======== Data excerpt ========

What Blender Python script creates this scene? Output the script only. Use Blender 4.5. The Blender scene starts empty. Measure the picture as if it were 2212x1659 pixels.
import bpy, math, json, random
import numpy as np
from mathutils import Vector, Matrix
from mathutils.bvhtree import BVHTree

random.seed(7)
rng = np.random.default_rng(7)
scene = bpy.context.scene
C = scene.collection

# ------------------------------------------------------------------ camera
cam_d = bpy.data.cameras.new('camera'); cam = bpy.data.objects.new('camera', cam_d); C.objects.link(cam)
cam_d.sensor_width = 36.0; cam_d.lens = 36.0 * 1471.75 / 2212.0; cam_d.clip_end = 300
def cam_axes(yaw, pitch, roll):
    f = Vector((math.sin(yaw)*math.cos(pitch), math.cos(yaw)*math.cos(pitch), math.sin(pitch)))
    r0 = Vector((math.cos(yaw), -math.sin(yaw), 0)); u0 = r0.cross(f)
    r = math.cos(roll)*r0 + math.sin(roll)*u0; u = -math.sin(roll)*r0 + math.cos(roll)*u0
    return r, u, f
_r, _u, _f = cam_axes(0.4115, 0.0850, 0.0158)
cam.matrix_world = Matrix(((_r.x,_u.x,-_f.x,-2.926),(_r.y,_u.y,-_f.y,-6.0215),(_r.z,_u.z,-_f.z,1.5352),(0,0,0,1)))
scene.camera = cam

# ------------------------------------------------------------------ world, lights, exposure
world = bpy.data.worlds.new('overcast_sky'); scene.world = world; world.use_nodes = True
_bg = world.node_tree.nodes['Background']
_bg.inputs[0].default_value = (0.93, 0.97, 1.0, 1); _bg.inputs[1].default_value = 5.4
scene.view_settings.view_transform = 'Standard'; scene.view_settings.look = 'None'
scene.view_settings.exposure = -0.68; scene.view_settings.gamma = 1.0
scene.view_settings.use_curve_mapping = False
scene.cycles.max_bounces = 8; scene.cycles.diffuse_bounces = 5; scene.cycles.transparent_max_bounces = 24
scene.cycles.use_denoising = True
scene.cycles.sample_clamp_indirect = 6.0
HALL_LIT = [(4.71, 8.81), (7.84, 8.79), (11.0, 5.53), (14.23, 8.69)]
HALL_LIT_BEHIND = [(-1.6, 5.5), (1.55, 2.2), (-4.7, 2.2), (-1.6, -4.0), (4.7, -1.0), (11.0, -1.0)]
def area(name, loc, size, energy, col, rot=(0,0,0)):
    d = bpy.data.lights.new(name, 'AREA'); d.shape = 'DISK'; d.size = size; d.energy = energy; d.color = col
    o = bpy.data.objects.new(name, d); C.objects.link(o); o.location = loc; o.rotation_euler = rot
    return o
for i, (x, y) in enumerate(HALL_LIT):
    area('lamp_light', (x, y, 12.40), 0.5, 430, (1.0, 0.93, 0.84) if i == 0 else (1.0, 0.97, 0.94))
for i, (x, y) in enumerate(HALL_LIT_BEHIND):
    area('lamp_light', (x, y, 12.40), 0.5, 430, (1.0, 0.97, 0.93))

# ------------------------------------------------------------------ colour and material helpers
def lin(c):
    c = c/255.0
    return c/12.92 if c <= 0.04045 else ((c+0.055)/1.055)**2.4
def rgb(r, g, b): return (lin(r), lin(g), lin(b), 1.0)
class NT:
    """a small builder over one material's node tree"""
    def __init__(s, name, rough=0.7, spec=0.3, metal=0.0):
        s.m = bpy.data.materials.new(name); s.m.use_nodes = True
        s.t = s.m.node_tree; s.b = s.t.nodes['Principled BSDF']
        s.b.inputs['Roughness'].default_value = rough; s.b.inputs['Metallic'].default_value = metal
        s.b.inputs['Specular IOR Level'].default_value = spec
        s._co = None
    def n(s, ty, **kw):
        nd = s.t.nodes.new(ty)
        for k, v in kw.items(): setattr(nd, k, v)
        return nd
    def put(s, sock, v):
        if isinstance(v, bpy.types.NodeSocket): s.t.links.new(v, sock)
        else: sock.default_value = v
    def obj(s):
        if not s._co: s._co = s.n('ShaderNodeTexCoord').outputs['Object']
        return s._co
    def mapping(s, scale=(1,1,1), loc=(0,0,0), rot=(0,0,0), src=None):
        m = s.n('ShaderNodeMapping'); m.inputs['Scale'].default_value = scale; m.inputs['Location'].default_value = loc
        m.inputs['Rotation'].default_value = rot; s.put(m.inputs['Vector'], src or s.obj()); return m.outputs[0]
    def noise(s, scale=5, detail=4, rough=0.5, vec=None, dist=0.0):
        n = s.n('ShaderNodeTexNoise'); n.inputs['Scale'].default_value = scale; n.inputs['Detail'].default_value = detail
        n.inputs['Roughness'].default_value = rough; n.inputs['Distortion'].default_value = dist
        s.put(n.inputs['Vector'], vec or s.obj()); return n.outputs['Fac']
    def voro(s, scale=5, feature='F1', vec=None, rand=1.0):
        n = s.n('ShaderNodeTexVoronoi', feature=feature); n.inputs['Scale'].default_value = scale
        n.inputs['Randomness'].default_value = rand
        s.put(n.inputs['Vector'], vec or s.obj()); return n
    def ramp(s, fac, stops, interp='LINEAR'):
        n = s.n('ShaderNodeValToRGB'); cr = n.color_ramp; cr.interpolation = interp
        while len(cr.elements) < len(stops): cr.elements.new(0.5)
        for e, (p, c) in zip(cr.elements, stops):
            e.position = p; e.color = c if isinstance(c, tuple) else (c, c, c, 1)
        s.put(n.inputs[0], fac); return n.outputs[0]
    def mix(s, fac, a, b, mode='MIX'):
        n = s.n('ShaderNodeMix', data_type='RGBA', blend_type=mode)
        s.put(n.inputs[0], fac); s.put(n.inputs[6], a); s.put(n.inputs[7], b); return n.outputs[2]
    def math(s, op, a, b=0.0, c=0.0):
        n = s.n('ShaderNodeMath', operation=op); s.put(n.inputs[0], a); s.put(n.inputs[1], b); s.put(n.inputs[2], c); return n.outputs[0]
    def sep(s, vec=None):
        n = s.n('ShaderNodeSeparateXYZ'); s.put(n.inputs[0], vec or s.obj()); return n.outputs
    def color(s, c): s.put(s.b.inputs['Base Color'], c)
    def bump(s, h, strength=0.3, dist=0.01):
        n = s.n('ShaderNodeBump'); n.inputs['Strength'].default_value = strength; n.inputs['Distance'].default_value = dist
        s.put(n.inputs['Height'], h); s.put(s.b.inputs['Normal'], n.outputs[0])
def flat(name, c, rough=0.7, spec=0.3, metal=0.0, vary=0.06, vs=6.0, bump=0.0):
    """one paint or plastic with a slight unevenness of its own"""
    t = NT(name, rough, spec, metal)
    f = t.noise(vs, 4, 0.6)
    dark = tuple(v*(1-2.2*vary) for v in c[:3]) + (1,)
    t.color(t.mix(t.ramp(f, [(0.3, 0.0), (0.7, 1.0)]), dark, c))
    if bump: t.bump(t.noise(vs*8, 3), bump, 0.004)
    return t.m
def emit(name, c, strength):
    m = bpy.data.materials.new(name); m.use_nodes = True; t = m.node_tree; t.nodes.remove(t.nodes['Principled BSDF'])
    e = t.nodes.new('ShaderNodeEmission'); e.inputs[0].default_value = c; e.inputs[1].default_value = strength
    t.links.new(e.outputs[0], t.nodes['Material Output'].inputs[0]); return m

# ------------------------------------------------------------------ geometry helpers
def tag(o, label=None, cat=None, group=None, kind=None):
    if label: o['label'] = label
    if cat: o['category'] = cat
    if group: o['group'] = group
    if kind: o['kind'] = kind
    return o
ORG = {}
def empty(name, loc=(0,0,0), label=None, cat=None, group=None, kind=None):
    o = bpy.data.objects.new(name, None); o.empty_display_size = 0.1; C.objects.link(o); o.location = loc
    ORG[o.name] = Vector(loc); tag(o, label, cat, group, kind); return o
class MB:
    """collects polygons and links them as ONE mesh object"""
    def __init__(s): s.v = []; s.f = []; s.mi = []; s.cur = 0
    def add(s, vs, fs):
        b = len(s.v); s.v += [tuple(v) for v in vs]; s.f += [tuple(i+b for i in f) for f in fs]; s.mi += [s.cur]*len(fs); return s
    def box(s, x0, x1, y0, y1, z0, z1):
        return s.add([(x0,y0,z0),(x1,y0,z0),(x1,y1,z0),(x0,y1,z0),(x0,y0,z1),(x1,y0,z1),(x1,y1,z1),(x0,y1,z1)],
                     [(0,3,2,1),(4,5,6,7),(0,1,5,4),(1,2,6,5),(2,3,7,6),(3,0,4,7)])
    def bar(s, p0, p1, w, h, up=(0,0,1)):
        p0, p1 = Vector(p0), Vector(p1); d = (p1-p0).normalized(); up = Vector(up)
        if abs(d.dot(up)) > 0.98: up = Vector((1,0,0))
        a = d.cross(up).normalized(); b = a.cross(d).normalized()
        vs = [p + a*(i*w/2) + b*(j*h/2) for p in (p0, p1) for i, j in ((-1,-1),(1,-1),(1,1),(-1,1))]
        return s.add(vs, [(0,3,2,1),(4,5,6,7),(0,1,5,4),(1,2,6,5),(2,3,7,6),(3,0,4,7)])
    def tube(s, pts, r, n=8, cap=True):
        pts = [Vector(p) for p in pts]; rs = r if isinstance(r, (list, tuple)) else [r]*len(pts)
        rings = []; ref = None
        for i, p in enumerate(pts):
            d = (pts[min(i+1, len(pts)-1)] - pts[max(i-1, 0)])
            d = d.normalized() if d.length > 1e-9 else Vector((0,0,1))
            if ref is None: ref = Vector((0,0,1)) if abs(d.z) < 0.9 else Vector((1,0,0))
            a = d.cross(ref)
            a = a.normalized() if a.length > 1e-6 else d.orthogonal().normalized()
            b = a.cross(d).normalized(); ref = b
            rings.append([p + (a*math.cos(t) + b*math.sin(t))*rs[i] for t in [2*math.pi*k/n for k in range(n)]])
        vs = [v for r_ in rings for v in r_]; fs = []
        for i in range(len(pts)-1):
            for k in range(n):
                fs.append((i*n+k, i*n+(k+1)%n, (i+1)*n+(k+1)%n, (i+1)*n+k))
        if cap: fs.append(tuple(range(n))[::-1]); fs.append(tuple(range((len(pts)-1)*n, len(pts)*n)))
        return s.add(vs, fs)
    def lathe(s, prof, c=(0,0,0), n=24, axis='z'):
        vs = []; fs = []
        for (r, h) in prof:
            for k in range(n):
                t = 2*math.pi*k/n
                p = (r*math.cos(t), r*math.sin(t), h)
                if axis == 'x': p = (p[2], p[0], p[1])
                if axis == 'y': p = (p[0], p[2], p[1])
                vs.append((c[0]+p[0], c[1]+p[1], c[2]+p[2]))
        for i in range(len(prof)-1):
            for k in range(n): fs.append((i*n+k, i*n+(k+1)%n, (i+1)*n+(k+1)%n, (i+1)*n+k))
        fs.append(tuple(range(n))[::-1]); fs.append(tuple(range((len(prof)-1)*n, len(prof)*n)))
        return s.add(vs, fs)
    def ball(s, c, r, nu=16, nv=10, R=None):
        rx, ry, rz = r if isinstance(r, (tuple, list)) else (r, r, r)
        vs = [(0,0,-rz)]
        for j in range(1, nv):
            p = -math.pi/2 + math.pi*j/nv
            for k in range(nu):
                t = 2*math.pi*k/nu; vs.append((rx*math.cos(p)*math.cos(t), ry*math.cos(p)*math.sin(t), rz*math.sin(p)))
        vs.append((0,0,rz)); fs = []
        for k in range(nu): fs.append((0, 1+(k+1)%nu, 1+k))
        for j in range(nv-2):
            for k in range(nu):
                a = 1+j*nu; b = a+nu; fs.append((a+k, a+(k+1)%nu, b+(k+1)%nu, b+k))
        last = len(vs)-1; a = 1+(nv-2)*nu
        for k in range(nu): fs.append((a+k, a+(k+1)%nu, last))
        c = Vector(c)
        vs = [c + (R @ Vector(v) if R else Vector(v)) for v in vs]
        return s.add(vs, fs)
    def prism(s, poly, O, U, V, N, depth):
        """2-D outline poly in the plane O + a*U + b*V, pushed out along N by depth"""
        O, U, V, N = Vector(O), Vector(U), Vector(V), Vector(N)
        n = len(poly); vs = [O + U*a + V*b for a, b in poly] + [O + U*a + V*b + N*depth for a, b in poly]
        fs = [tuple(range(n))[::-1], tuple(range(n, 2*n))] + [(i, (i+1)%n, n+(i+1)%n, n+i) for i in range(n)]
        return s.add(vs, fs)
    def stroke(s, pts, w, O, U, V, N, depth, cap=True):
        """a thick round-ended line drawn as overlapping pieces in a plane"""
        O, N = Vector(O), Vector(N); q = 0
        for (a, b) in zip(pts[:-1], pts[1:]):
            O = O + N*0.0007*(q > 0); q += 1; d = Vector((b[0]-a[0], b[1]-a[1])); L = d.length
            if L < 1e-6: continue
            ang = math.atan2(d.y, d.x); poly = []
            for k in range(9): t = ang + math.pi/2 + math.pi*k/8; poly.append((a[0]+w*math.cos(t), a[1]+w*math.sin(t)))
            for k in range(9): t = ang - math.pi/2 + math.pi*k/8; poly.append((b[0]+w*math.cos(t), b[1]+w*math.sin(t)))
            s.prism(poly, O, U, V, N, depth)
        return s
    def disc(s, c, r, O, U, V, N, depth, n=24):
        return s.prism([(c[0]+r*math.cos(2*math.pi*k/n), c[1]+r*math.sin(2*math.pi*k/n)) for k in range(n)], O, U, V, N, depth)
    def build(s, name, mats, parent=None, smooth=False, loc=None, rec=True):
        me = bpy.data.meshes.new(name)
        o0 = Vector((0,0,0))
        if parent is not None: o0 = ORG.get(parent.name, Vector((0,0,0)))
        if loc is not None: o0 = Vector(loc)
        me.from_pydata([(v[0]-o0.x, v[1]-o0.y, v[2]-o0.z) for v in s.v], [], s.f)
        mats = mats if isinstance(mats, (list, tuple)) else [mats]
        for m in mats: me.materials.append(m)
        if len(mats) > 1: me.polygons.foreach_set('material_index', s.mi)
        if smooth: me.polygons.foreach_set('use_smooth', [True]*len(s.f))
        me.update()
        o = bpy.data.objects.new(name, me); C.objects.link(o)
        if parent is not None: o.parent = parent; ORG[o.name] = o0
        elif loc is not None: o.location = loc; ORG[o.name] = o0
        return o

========

| Directive |
In the listing above, please print only the lines from the first one to the line where "scene.camera = cam" appears, exactly as written, both of those lines included.

| Correct output |
What Blender Python script creates this scene? Output the script only. Use Blender 4.5. The Blender scene starts empty. Measure the picture as if it were 2212x1659 pixels.
import bpy, math, json, random
import numpy as np
from mathutils import Vector, Matrix
from mathutils.bvhtree import BVHTree

random.seed(7)
rng = np.random.default_rng(7)
scene = bpy.context.scene
C = scene.collection

# ------------------------------------------------------------------ camera
cam_d = bpy.data.cameras.new('camera'); cam = bpy.data.objects.new('camera', cam_d); C.objects.link(cam)
cam_d.sensor_width = 36.0; cam_d.lens = 36.0 * 1471.75 / 2212.0; cam_d.clip_end = 300
def cam_axes(yaw, pitch, roll):
    f = Vector((math.sin(yaw)*math.cos(pitch), math.cos(yaw)*math.cos(pitch), math.sin(pitch)))
    r0 = Vector((math.cos(yaw), -math.sin(yaw), 0)); u0 = r0.cross(f)
    r = math.cos(roll)*r0 + math.sin(roll)*u0; u = -math.sin(roll)*r0 + math.cos(roll)*u0
    return r, u, f
_r, _u, _f = cam_axes(0.4115, 0.0850, 0.0158)
cam.matrix_world = Matrix(((_r.x,_u.x,-_f.x,-2.926),(_r.y,_u.y,-_f.y,-6.0215),(_r.z,_u.z,-_f.z,1.5352),(0,0,0,1)))
scene.camera = cam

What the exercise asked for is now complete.